• What you have to do: Reproduce all entries precisely as they are written.

• Records from a dataset:
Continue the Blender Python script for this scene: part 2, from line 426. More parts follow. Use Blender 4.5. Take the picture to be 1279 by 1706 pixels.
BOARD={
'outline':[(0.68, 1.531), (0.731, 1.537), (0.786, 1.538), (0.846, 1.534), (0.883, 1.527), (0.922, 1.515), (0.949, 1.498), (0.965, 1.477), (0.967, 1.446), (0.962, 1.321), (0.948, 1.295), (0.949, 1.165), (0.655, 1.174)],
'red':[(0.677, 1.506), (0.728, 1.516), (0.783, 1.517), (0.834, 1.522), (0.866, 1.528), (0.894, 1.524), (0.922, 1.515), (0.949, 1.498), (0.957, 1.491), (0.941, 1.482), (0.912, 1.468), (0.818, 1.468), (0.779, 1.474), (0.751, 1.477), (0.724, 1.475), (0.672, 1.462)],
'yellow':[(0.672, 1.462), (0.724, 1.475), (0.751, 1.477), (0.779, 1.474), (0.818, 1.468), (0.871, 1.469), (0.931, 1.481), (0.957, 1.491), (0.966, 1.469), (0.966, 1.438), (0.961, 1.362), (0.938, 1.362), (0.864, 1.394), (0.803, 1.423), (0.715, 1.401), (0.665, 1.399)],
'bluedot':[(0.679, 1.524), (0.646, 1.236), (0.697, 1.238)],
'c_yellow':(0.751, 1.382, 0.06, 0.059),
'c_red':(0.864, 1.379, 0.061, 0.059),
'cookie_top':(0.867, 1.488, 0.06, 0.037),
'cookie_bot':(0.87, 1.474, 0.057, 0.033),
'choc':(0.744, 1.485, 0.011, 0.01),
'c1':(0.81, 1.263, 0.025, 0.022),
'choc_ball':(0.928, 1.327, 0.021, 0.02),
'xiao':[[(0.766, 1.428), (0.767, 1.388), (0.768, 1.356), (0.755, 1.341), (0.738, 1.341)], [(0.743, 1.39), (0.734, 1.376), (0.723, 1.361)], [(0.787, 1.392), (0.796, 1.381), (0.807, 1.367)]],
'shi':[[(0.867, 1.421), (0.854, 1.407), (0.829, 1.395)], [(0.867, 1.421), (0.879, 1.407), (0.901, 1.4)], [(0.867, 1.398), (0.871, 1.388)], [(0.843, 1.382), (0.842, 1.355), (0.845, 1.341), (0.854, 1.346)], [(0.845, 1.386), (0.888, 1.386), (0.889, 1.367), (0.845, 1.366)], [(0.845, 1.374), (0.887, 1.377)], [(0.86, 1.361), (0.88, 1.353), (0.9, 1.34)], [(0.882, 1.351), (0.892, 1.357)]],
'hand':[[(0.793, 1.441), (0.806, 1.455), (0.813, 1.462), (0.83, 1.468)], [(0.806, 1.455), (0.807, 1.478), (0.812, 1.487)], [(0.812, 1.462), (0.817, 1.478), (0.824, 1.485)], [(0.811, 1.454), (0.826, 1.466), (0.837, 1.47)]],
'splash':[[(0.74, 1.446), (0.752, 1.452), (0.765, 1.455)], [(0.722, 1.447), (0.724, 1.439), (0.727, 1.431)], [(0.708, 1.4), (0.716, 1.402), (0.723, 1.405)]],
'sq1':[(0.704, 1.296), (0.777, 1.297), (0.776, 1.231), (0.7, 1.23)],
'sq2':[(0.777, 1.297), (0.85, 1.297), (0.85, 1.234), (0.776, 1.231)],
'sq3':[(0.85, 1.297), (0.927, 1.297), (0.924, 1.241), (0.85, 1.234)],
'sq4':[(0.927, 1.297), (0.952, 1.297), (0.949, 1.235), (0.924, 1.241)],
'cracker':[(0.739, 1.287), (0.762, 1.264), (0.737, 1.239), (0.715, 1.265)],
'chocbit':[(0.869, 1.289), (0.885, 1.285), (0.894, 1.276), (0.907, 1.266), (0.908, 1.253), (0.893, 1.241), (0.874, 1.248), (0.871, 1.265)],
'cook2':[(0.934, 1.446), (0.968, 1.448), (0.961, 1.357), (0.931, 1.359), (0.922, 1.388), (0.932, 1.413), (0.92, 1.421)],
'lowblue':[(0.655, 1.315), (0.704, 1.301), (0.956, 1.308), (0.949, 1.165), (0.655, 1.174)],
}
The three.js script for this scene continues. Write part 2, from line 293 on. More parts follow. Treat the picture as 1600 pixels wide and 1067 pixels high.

• Result of the task:
Continue the Blender Python script for this scene: part 2, from line 426. More parts follow. Use Blender 4.5. Take the picture to be 1279 by 1706 pixels.
BOARD={
'outline':[(0.68, 1.531), (0.731, 1.537), (0.786, 1.538), (0.846, 1.534), (0.883, 1.527), (0.922, 1.515), (0.949, 1.498), (0.965, 1.477), (0.967, 1.446), (0.962, 1.321), (0.948, 1.295), (0.949, 1.165), (0.655, 1.174)],
'red':[(0.677, 1.506), (0.728, 1.516), (0.783, 1.517), (0.834, 1.522), (0.866, 1.528), (0.894, 1.524), (0.922, 1.515), (0.949, 1.498), (0.957, 1.491), (0.941, 1.482), (0.912, 1.468), (0.818, 1.468), (0.779, 1.474), (0.751, 1.477), (0.724, 1.475), (0.672, 1.462)],
'yellow':[(0.672, 1.462), (0.724, 1.475), (0.751, 1.477), (0.779, 1.474), (0.818, 1.468), (0.871, 1.469), (0.931, 1.481), (0.957, 1.491), (0.966, 1.469), (0.966, 1.438), (0.961, 1.362), (0.938, 1.362), (0.864, 1.394), (0.803, 1.423), (0.715, 1.401), (0.665, 1.399)],
'bluedot':[(0.679, 1.524), (0.646, 1.236), (0.697, 1.238)],
'c_yellow':(0.751, 1.382, 0.06, 0.059),
'c_red':(0.864, 1.379, 0.061, 0.059),
'cookie_top':(0.867, 1.488, 0.06, 0.037),
'cookie_bot':(0.87, 1.474, 0.057, 0.033),
'choc':(0.744, 1.485, 0.011, 0.01),
'c1':(0.81, 1.263, 0.025, 0.022),
'choc_ball':(0.928, 1.327, 0.021, 0.02),
'xiao':[[(0.766, 1.428), (0.767, 1.388), (0.768, 1.356), (0.755, 1.341), (0.738, 1.341)], [(0.743, 1.39), (0.734, 1.376), (0.723, 1.361)], [(0.787, 1.392), (0.796, 1.381), (0.807, 1.367)]],
'shi':[[(0.867, 1.421), (0.854, 1.407), (0.829, 1.395)], [(0.867, 1.421), (0.879, 1.407), (0.901, 1.4)], [(0.867, 1.398), (0.871, 1.388)], [(0.843, 1.382), (0.842, 1.355), (0.845, 1.341), (0.854, 1.346)], [(0.845, 1.386), (0.888, 1.386), (0.889, 1.367), (0.845, 1.366)], [(0.845, 1.374), (0.887, 1.377)], [(0.86, 1.361), (0.88, 1.353), (0.9, 1.34)], [(0.882, 1.351), (0.892, 1.357)]],
'hand':[[(0.793, 1.441), (0.806, 1.455), (0.813, 1.462), (0.83, 1.468)], [(0.806, 1.455), (0.807, 1.478), (0.812, 1.487)], [(0.812, 1.462), (0.817, 1.478), (0.824, 1.485)], [(0.811, 1.454), (0.826, 1.466), (0.837, 1.47)]],
'splash':[[(0.74, 1.446), (0.752, 1.452), (0.765, 1.455)], [(0.722, 1.447), (0.724, 1.439), (0.727, 1.431)], [(0.708, 1.4), (0.716, 1.402), (0.723, 1.405)]],
'sq1':[(0.704, 1.296), (0.777, 1.297), (0.776, 1.231), (0.7, 1.23)],
'sq2':[(0.777, 1.297), (0.85, 1.297), (0.85, 1.234), (0.776, 1.231)],
'sq3':[(0.85, 1.297), (0.927, 1.297), (0.924, 1.241), (0.85, 1.234)],
'sq4':[(0.927, 1.297), (0.952, 1.297), (0.949, 1.235), (0.924, 1.241)],
'cracker':[(0.739, 1.287), (0.762, 1.264), (0.737, 1.239), (0.715, 1.265)],
'chocbit':[(0.869, 1.289), (0.885, 1.285), (0.894, 1.276), (0.907, 1.266), (0.908, 1.253), (0.893, 1.241), (0.874, 1.248), (0.871, 1.265)],
'cook2':[(0.934, 1.446), (0.968, 1.448), (0.961, 1.357), (0.931, 1.359), (0.922, 1.388), (0.932, 1.413), (0.92, 1.421)],
'lowblue':[(0.655, 1.315), (0.704, 1.301), (0.956, 1.308), (0.949, 1.165), (0.655, 1.174)],
}
The three.js script for this scene continues. Write part 2, from line 293 on. More parts follow. Treat the picture as 1600 pixels wide and 1067 pixels high.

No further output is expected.